* AIM: Going from the top of the data below, give again each line through the one containing "return ''.join(chr(0x1D400 +", both ends kept.

* PROVIDED DATA:
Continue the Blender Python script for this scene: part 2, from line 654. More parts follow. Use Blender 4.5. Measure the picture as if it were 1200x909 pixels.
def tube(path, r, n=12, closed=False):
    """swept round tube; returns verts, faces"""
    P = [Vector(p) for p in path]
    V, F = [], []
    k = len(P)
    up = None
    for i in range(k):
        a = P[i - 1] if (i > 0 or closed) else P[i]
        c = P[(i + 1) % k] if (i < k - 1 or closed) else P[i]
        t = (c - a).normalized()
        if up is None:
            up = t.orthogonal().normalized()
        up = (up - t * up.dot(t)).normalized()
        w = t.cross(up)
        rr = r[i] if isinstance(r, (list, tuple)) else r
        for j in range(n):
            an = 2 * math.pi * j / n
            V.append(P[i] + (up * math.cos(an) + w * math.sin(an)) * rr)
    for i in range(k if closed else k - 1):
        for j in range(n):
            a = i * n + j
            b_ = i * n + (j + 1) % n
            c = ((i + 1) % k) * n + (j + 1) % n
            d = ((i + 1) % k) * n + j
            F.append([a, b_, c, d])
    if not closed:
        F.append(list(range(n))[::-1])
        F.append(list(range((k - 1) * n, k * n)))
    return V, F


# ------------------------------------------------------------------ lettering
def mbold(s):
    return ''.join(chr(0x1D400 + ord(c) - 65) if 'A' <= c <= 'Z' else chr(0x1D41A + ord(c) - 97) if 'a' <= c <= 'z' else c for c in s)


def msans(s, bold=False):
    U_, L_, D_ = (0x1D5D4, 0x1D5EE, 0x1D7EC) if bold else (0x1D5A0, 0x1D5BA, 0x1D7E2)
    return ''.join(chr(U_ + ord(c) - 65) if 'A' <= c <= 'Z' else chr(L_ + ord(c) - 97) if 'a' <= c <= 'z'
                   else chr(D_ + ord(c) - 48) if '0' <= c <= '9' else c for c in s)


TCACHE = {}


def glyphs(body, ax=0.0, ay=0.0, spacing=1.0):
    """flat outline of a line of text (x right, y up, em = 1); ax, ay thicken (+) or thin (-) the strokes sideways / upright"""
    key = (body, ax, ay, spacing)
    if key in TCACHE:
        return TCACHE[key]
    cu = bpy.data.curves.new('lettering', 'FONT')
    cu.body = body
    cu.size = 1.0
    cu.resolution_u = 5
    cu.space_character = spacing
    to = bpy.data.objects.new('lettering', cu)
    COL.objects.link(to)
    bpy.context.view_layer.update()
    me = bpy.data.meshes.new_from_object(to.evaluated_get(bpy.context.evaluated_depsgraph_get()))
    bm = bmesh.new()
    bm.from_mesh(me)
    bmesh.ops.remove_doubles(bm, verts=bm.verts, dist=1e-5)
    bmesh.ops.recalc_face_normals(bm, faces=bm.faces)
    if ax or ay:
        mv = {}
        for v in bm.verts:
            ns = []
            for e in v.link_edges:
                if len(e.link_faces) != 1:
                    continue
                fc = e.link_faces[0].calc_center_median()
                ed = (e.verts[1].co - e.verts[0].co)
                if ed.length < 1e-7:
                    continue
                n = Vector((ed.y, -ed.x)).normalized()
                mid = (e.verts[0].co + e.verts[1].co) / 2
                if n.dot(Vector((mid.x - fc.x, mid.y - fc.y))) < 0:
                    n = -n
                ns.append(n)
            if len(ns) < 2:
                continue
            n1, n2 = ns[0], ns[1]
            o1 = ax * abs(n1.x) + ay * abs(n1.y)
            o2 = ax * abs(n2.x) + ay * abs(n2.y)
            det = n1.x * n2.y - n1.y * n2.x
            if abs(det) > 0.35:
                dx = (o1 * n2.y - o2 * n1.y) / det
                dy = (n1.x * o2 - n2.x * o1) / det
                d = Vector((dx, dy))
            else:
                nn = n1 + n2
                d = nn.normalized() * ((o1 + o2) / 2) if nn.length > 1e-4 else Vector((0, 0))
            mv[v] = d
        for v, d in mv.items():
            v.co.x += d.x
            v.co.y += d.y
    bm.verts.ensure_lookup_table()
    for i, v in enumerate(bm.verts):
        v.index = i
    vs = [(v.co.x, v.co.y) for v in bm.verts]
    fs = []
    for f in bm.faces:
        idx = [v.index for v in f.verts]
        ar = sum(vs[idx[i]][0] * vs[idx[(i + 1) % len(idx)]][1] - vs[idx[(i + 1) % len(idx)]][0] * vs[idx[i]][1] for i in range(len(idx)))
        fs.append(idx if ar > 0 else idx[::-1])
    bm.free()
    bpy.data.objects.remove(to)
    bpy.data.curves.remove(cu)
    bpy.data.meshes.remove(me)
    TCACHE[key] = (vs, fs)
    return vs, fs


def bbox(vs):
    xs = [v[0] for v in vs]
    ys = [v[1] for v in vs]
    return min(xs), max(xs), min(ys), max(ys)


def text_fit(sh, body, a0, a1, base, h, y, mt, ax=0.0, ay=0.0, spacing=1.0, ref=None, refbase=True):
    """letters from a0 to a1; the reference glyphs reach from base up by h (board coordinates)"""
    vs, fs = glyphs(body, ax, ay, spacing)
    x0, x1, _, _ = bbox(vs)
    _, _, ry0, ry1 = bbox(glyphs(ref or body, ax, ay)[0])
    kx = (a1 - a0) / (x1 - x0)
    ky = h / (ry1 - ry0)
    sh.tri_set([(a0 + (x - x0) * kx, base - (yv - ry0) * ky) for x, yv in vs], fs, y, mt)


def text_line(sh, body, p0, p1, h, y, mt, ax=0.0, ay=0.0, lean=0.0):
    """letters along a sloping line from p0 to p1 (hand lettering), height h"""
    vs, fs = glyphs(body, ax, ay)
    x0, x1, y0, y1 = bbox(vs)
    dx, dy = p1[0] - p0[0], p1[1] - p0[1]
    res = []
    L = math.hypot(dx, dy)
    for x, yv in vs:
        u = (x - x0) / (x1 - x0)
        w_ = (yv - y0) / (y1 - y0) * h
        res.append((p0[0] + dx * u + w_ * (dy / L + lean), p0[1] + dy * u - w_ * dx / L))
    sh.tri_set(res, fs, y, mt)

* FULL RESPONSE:
Continue the Blender Python script for this scene: part 2, from line 654. More parts follow. Use Blender 4.5. Measure the picture as if it were 1200x909 pixels.
def tube(path, r, n=12, closed=False):
    """swept round tube; returns verts, faces"""
    P = [Vector(p) for p in path]
    V, F = [], []
    k = len(P)
    up = None
    for i in range(k):
        a = P[i - 1] if (i > 0 or closed) else P[i]
        c = P[(i + 1) % k] if (i < k - 1 or closed) else P[i]
        t = (c - a).normalized()
        if up is None:
            up = t.orthogonal().normalized()
        up = (up - t * up.dot(t)).normalized()
        w = t.cross(up)
        rr = r[i] if isinstance(r, (list, tuple)) else r
        for j in range(n):
            an = 2 * math.pi * j / n
            V.append(P[i] + (up * math.cos(an) + w * math.sin(an)) * rr)
    for i in range(k if closed else k - 1):
        for j in range(n):
            a = i * n + j
            b_ = i * n + (j + 1) % n
            c = ((i + 1) % k) * n + (j + 1) % n
            d = ((i + 1) % k) * n + j
            F.append([a, b_, c, d])
    if not closed:
        F.append(list(range(n))[::-1])
        F.append(list(range((k - 1) * n, k * n)))
    return V, F


# ------------------------------------------------------------------ lettering
def mbold(s):
    return ''.join(chr(0x1D400 + ord(c) - 65) if 'A' <= c <= 'Z' else chr(0x1D41A + ord(c) - 97) if 'a' <= c <= 'z' else c for c in s)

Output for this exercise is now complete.